Способность представлять, воображение не в силах представить соответствующую этой Идее репрезентацию. Эта неудача в выражении вызывает боль, своего рода раскол в субъекте между тем, что он может постичь и тем, что он может вообразить49. Однако, боль эта, в свою очередь, порождает удовольствие50, причем удовольствие двойное: бессилие воображения удостоверяет a contrario, что оно ищет возможность увидеть даже то, что не может существовать и, тем самым, стремится примирить свой объект с объектом разума; с другой же стороны, недостаток образов есть негативный признак всемогущества и власти Идей. Это рассогласование способностей между собой открывает место предельному напряжению (Кант называл его волнением), отличающему пафос возвышенного от возникающего чувства умироворенности от прекрасного51. На краю разрыва бесконечное или абсолютное Идеи может обнаружиться в том, что Кант называет негативным представлением или даже не представлением. В качестве образцового примера негативного представления он приводит еврейский закон, запрещающий образы: сведенное практически к нулю наслаждение для глаз заставляет бесконечно созерцать бесконечное. <...> Так в зачаточном состоянии авангардизм обнаруживается уже в кантовской эстетике возвышенного52».

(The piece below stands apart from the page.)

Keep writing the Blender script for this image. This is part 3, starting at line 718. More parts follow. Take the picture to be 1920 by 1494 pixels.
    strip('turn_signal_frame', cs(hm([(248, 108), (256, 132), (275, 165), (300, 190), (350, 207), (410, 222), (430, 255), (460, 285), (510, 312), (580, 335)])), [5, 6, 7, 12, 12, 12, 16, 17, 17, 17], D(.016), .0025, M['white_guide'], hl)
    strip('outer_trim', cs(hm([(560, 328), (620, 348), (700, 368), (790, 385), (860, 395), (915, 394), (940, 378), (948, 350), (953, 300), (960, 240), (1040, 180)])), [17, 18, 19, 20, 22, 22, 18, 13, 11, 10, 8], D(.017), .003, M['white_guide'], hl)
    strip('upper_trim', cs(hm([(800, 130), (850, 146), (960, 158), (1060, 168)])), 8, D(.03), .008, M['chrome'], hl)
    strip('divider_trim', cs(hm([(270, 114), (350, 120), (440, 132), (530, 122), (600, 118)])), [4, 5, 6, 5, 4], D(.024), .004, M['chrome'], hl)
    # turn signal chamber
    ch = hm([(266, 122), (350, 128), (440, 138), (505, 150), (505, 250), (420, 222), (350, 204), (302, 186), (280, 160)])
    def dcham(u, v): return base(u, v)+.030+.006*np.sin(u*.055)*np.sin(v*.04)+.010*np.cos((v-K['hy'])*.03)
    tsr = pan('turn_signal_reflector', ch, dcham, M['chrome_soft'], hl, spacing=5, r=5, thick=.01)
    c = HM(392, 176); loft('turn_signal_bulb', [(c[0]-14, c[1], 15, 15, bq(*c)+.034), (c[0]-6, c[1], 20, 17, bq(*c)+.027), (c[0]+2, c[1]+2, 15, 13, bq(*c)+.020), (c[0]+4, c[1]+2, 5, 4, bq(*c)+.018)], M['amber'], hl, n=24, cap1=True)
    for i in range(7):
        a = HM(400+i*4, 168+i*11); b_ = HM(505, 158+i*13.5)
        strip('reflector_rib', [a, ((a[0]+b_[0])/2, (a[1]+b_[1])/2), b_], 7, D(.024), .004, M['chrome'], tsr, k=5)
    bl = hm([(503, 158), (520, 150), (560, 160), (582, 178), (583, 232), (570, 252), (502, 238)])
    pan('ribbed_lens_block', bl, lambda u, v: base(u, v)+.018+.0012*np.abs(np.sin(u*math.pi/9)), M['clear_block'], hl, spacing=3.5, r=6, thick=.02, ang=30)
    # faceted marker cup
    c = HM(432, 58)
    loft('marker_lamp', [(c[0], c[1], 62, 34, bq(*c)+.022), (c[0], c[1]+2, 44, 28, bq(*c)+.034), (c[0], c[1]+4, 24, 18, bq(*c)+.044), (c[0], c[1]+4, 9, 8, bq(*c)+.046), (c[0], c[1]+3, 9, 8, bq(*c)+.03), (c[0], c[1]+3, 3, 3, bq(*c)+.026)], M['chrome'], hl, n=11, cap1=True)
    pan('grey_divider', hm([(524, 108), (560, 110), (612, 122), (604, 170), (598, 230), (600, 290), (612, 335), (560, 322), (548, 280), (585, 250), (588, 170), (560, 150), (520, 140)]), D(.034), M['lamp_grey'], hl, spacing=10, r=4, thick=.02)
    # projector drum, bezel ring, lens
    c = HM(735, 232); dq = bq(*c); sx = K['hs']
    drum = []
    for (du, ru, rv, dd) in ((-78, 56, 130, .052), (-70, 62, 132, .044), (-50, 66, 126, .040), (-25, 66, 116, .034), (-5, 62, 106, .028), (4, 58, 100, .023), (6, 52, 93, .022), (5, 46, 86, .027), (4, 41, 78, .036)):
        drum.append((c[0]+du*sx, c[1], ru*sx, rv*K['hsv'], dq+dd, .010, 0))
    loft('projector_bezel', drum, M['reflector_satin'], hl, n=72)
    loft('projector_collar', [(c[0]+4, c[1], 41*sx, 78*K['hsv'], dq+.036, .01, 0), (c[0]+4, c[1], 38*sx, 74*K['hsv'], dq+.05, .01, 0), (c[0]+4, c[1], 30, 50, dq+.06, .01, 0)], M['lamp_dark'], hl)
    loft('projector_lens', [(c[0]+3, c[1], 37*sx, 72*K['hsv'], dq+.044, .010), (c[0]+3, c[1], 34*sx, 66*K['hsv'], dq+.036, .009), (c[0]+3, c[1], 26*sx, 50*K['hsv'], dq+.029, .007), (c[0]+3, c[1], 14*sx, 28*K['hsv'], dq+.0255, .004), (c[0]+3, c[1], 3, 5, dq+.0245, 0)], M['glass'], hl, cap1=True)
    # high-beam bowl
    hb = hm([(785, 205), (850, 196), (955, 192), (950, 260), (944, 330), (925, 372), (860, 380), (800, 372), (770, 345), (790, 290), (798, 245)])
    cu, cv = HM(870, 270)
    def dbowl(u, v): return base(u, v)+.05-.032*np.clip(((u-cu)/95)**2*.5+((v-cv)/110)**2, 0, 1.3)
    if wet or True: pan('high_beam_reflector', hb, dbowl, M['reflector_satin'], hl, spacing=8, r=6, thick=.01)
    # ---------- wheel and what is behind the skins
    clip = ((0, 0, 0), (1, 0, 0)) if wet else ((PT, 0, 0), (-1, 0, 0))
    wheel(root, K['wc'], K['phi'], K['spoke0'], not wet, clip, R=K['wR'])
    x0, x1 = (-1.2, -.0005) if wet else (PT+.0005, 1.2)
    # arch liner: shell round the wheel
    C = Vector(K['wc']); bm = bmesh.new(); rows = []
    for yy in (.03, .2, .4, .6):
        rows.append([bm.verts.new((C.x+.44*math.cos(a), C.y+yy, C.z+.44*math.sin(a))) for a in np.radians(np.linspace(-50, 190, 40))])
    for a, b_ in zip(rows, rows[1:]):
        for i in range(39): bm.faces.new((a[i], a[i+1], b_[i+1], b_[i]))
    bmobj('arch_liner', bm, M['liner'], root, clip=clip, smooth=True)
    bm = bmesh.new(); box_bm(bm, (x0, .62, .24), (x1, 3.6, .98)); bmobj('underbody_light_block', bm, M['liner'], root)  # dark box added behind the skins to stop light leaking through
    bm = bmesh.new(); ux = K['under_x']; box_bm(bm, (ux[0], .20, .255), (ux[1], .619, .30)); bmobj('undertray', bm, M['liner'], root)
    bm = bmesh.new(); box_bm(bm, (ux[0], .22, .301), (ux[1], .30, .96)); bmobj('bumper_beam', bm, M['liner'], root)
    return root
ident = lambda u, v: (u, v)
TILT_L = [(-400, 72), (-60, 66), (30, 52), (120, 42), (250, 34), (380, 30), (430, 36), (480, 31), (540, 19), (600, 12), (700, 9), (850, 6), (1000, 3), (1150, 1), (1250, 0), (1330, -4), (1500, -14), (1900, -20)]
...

Однако более глубокой и более отвечающей той эстетике, в русле которой развивается авангардистское искусство ХХ века (по сравнению с кантовской эстетикой возвышенного), является, по убеждению Лиотара, истолкование возвышенного Э. Бёрком. Кант, полагает Лиотар, «лишил эстетику Бёрка того, в чем... заключается ее главный смысл: показать, что возвышенное вызывается к жизни опасностью того, что больше ничего не произойдет. Прекрасное доставляет положительное удовольствие. Однако, есть и другого рода удовольствие, и связано оно с куда более сильной страстью, чем удовлетворение. Это — скорбь и приближение смерти. В скорби тело воздействует на душу. Но в свою очередь душа может воздействовать на тело так, как будто переживается скорбь внешнего рождения, посредством единственного инструмента представления, неосознанно связанного со скорбными ситуациями. Эта целиком духовная страсть обретает у Бёрка имя ужасного. Между тем, ужасы эти связаны с лишениями: с отсутствием света — ужас тьмы; с отсутствием другого — ужас одиночества; с отсутствием жизни — ужас смерти. Вот что пугает: происходящее не происходит, больше не происходит.